> The Space Shuttle was wrong in so many ways, not least that it was a "pickup truck" as opposed to a dedicated manned vehicle (with appropriate safety features) or a dedicated cargo vehicle.
I wonder what the STS system would have been like if the DoD's cross-range requirement hadn't been imposed.
That too... And the whole boondoggle about launching from Vandenberg that never happened. That bit about it being "dual use" though helped in the "intimidate the Soviet Union" department.
Amazing (and kind of frustrating) how many decades it took for the industry to circle back to those more pragmatic ideas
Politicians don't like boring pragmatic ideas, they like cutting edge new things. You see it all over. Building a fancy building when a boring box would do. Building expensive trains when a cheap bus would do as well. Investing in cutting edge tech of all types when the existing technology already works perfectly and we have no reason to think the new will be better. Don't get me wrong, there is a time and place for fancy buildings, trains, and cutting edge technology, but politics often invests in the above when there is no reason to think they have a place just because it looks good.

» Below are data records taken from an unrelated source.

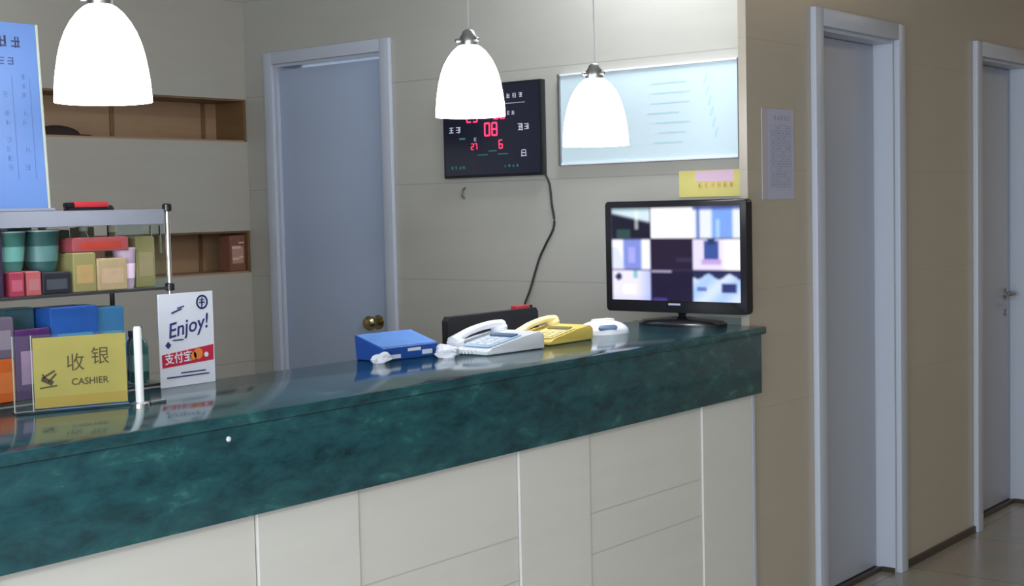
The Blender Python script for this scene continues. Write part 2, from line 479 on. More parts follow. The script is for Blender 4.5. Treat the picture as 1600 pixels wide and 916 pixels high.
# ------------------------------------------------------------ the counter
ct = thing('reception_counter', 'long reception counter with polished green marble top and pale cream panelled front', 'counter', (0, 0, 0))
XL = -4.6
link('countertop', B(XL, .02, -.052, .45, 1.005, 1.03, bev=.009), M['marble'], ct, smooth=True)
link('countertop_end', B(.022, XW-.002, .032, .45, 1.005, 1.03), M['marble'], ct)
link('fascia', B(XL, .0, -.042, -.018, .822, 1.0048, bev=.001), M['marble'], ct, smooth=True)['label'] = 'deep green marble fascia'
link('body', B(XL, -.004, .004, .40, .0, 1.003), M['joint'], ct)
xs = [-.021, -.319, -.888, -1.19, -1.744, -2.032, -2.60, -2.89, -3.46, -3.75, -4.32, -4.6]
for i, (b_, a) in enumerate(zip(xs, xs[1:])):
    wide = i % 2 == 1
    y = -.012 if wide else -.017
    link('front_panel' if wide else 'pilaster', B(a+.002, b_-.002, y, .004, .0, 1.0, bev=.0015), M['body'] if wide else M['body2'], ct)
link('end_strip', B(-.019, -.001, -.017, .004, 0, 1.0, bev=.002), M['casing'], ct)['label'] = 'pale edge strip at the wall'
mk = lathe(bmesh.new(), [(.0055, 0), (.005, .002), (.003, .003)], 16, mtx=Matrix.Translation((-2.117, -.042, 1.0-.017)) @ Matrix.Rotation(PI/2, 4, 'X'))
link('screw_cap', mk, M['white_plastic'], ct, smooth=True)['label'] = 'small white cap on the marble fascia'

dk = thing('staff_desk', 'lower brown work desk behind the marble counter', 'desk', (-3.0, .46, 0))
link('desktop', B(0, 3.1, 0, .52, .72, .75, bev=.003), M['desk'], dk)
link('side_panel', B(0, .03, .01, .5, 0, .72), M['desk'], dk); link('side_panel', B(3.07, 3.1, .01, .5, 0, .72), M['desk'], dk)
link('side_panel', B(1.5, 1.53, .01, .5, 0, .72), M['desk'], dk)

# ------------------------------------------------------------ pendant lamps
shade_m = bpy.data.materials.new('glowing white glass'); shade_m.use_nodes = True
_b = shade_m.node_tree.nodes['Principled BSDF']; _b.inputs['Base Color'].default_value = (.85, .86, .88, 1); _b.inputs['Roughness'].default_value = .25
_b.inputs['Emission Color'].default_value = (.97, .97, 1, 1); _b.inputs['Emission Strength'].default_value = PENDANT_EMIT
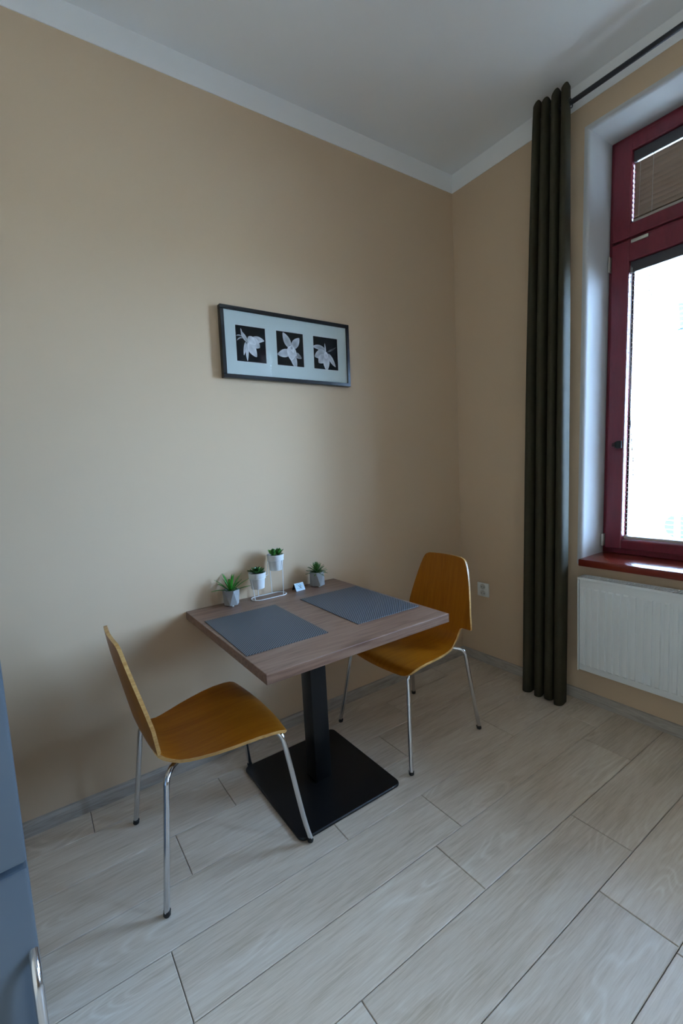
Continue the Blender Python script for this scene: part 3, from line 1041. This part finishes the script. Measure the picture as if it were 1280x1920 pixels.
cur = thing('curtain', 'dark olive eyelet curtain gathered in folds left of the window', 'curtain', (0, 0, 0))
def lerp(a, b, t): return a + (b - a) * t
NW = 3.5                                    # number of waves
def curtain_pt(u, v):
    """u along the gathered width 0..1 (corner side -> window side), v 0 top .. 1 bottom"""
    z = lerp(3.105, .006, v)
    y0c, y1c = lerp(-.632, -.556, v ** .8), lerp(-.792, -.768, v)
    am = lerp(.050, .062, min(1, v * 2.5)) * (1 + .10 * math.sin(5 * u + 2 * v))
    ph = 2 * PI * NW * u + PI
    drift = .25 * math.sin(2.1 * v + 7 * u) * min(1, v * 3)
    s_ = math.sin(ph + drift)
    s_ = math.copysign(abs(s_) ** .8, s_)
    yy = lerp(y0c, y1c, u) + .012 * math.sin(2 * ph + drift) * (.5 + .5 * v)
    xx = lerp(RODX, RODX - .004, v) + am * s_
    if v > .97: z += .004 * math.sin(ph * .5)
    if v < .06: z += (1 - v / .06) * (.012 * math.cos(ph * 2 + 1.0) + .010 * math.sin(3.1 * u * PI))
    return Vector((xx, yy, z))
NU, NV = 150, 44
cm = MB()
vsA = [curtain_pt(i / NU, j / NV) for j in range(NV + 1) for i in range(NU + 1)]
cm.add(vsA, [(j * (NU + 1) + i, j * (NU + 1) + i + 1, (j + 1) * (NU + 1) + i + 1, (j + 1) * (NU + 1) + i) for j in range(NV) for i in range(NU)])
cl = cm.build('cloth', M['curtain'], cur, True, 180)
sm = cl.modifiers.new('solid', 'SOLIDIFY'); sm.thickness = .0022; sm.offset = 0
for k in range(8):
    u = k / 7
    p = curtain_pt(min(1, max(0, u)), (3.105 - RODZ) / 3.1)
    gr = MB().tube([(.020 * math.cos(2 * PI * q / 18), 0, .020 * math.sin(2 * PI * q / 18)) for q in range(18)], .0035, 6, True)
    g_ = gr.build('eyelet', M['rod'], cur, True)
    g_.location = (RODX, p.y, RODZ)

# ------------------------------------------------------------------ radiator
RY0, RY1, RZ0, RZ1, RXF, RXB = -.836, -1.736, .220, .7265, -.118, -.045
rad = thing('radiator', 'white ribbed panel radiator under the red window sill', 'radiator', (RXB, (RY0 + RY1) / 2, RZ0))
L_ = (RY0 - RY1) / 2
HH = RZ1 - RZ0
D_ = RXF - RXB
MB().bbox((D_ + .0078, -L_ + .004, .003), (D_ + .018, L_ - .004, HH - .012), .003).build('front_panel', M['radiator'], rad, True)
MB().bbox((-.014, -L_ + .004, .004), (-.002, L_ - .004, HH - .012), .003).build('back_panel', M['radiator'], rad, True)
ribs = MB()
rw, dp = .0112, .0075
zr0, zr1_ = .034, HH - .052
def rib_mesh():
    b = MB()
    o = [(0, -rw, zr0), (0, rw, zr0), (0, rw, zr1_), (0, -rw, zr1_)]
    i = [(-dp, -rw + .003, zr0 + .007), (-dp, rw - .003, zr0 + .007), (-dp, rw - .003, zr1_ - .007), (-dp, -rw + .003, zr1_ - .007)]
    b.add(o + i, [(0, 1, 5, 4), (1, 2, 6, 5), (2, 3, 7, 6), (3, 0, 4, 7), (4, 5, 6, 7)])
    return b.mesh('rib', M['radiator'])
rm = rib_mesh()
yy = L_ - .0215
while yy > -L_ + .018:
    part('rib', rm, rad, (D_ + .0080, yy, 0))
    yy -= .0333
for s in (-1, 1):
    MB().bbox((D_, s * L_ - .002, 0), (0, s * L_ + .002, HH), .0012).build('side_cover', M['radiator'], rad)
gri = MB()
gri.box((D_, -L_, HH - .012), (D_ + .004, L_, HH)).box((-.010, -L_, HH - .012), (0, L_, HH)).box((D_ + .034, -L_, HH - .003), (D_ + .038, L_, HH - .0005))
gri.box((D_, L_ - .020, HH - .002), (0, L_, HH)).box((D_, -L_, HH - .002), (0, -L_ + .020, HH))
q = L_ - .024
while q > -L_ + .022:
    gri.box((D_ + .004, q - .0022, HH - .008), (-.010, q + .0022, HH - .0004))
    q -= .0118
tag(gri.build('top_grille', M['radiator'], rad), kind='stuff')
MB().box((D_ + .02, -L_ + .006, .01), (-.018, L_ - .006, HH - .03)).build('convector', M['radin'], rad)
for yb in (-.35, .35):
    MB().box((0, yb - .015, .06), (.0445, yb + .015, HH - .08)).build('wall_bracket', M['radiator'], rad)

# ------------------------------------------------------------------ socket
so = thing('wall_socket', 'white double electric socket on the wall beside the corner', 'socket', (0, -.177, .502))
MB().bbox((-.011, -.0425, -.0455), (0, .0425, .0455), .003).build('plate', M['plastic'], so, True)
def disc_x(r, x0, x1, cy, cz, n=20):
    b = MB()
    pr = [(cy + r * math.cos(2 * PI * k / n), cz + r * math.sin(2 * PI * k / n)) for k in range(n)]
    return b.prism(pr, 0, x0, x1)
for cz in (.021, -.022):
    ro = disc_x(.0195, -.0118, -.0105, 0, cz).build('socket_face', simple('socket_recess', (.55, .54, .51), .6) if cz > 0 else bpy.data.materials['socket_recess'], so)
    b = MB().tube([(-.018, 0, cz + .011), (-.0116, 0, cz + .011)], .0024, 8); b.build('earth_pin', M['silver'], ro)
    for s in (-1, 1): disc_x(.0028, -.0121, -.0117, s * .0095, cz - .002, 10).build('contact_hole', M['dark'], ro)

# ------------------------------------------------------------------ fridge
FXR, FYF, FRZ = -2.5415, -1.20, math.radians(4.5)
fg = thing('fridge', 'tall blue-grey steel fridge with chrome handle at the left edge', 'fridge', (FXR - .30 * math.cos(FRZ) - .33 * math.sin(FRZ), FYF + .33 * math.cos(FRZ) - .30 * math.sin(FRZ), 0), FRZ)
hx = .30
MB().bbox((-hx, -.275, .05), (hx, .33, 1.80), .004).build('cabinet', M['fridge'], fg)
MB().box((-hx + .02, -.24, 0), (hx - .02, .31, .05)).build('plinth', M['seal'], fg)
MB().box((-hx + .006, -.285, .056), (hx - .006, -.274, 1.79)).build('door_seal', M['seal'], fg)
SPL = .772
d1 = MB().bbox((-hx, -.33, .06), (hx, -.284, SPL - .004), .006).build('freezer_door', M['fridge'], fg, True)
d2 = MB().bbox((-hx, -.33, SPL + .004), (hx, -.284, 1.80), .006).build('fridge_door', M['fridge'], fg, True)
def handle(z0, z1, par):
    yd, xh = -.33, hx - .008
    MB().tube(spline([(xh, yd + .004, z1), (xh, yd - .022, z1 - .014), (xh, yd - .036, z1 - .05), (xh, yd - .040, (z0 + z1) / 2), (xh, yd - .036, z0 + .05), (xh, yd - .022, z0 + .014), (xh, yd + .004, z0)], 6), .0072, 12).build('handle', M['chrome'], par, True)
handle(.26, .622, d1)
handle(1.22, 1.60, d2)

# ------------------------------------------------------------------ outside: street, lamp, car, house
SZ = -1.0
tag(MB().box((WT + .02, -30, SZ - .2), (60, 40, SZ)).build('street', M['street']), kind='structure')
lp = thing('street_lamp', 'street lamp with a dark lantern seen through the window', 'street lamp', (6.5, .886, SZ))
MB().lathe([(.09, 0), (.09, .25), (.05, .32), (.036, 1.5), (.030, 4.14)], (0, 0, 0), 12).build('post', M['post'], lp, True)
LZ = 4.14
MB().lathe([(.05, 0), (.06, .05), (.05, .06)], (0, 0, LZ), 6).build('collar', M['lamp'], lp)
MB().lathe([(.07, .06), (.155, .42)], (0, 0, LZ), 6).build('lantern_glass', M['carglass'], lp)
MB().lathe([(.175, .42), (.17, .45), (.06, .56), (.03, .60), (.035, .64), (.004, .70)], (0, 0, LZ), 6).build('lantern_roof', M['lamp'], lp)
ca = thing('parked_car', 'parked car on the street seen low through the window', 'car', (12.3, 1.15, SZ), math.radians(90))
prof_c = [(-2.1, .30), (-2.1, .62), (-1.95, .86), (-1.15, .95), (-.55, 1.42), (.85, 1.45), (1.65, 1.0), (2.0, .92), (2.1, .60), (2.1, .30)]
MB().prism(prof_c, 1, -.84, .84).build('body', M['carpaint'], ca)
for s in (-1, 1):
    yv = s * .842
    MB().prism([(-.95, .98), (-.50, 1.36), (.10, 1.38), (.10, .98)], 1, yv, yv + s * .006).build('side_window', M['carglass'], ca)
    MB().prism([(.18, .98), (.18, 1.38), (.80, 1.38), (1.35, 1.0)], 1, yv, yv + s * .006).build('side_window', M['carglass'], ca)
    for xw in (-1.3, 1.3):
        b = MB()
        pr = [(xw + .31 * math.cos(2 * PI * k / 20), .31 + .31 * math.sin(2 * PI * k / 20)) for k in range(20)]
        b.prism(pr, 1, s * .70, s * .86).build('wheel', M['tyre'], ca)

The Space Shuttle was wrong in so many ways, not least that it was a "pickup truck" as opposed to a dedicated manned vehicle (with appropriate safety features) or a dedicated cargo vehicle. Because they couldn't do unmanned tests they were stuck with the barely reusable thermal tiles and couldn't replace them with something easier to reuse (or safer!)
Attempts at second generation reusable vehicles failed because rather than "solving reuse" they were all about single-stage to orbit (SSTO) [2] and aerospike engines and exotic composite materials that burned up the money/complexity/risk/technology budgets.
There was a report that came out towards the end of the SDI [3] phase that pointed out the path that SpaceX followed with Dragon 9 where you could make rather ordinary rockets and reuse the first stage but expend the second because the first stage is most of the expense. They thought psychology and politics would preclude that and that people would be seduced by SSTO, aerospikes, composites, etc.
Funny though out of all the design studies NASA did for the Shuttle and for heavy lift vehicles inspired by the O'Neill colony idea, there was a sketch of a "fly back booster" based on the Saturn V that would have basically been "Super Heavy" that was considered in 1979 that, retrospectively, could have given us Starship by 1990 or so. But no, we were committed to the Space Shuttle because boy the Soviet Union was intimidated by our willingness and ability to spend on senseless boondoggles!
[1] The first few times the shuttle went up they were afraid the tiles would get damaged and something like the Columbia accident would happen, they made some minor changes to get them to stick better and stopped worrying, at least in public. It took 100 launches for a failure mode than affects 1% of launches to actually happen.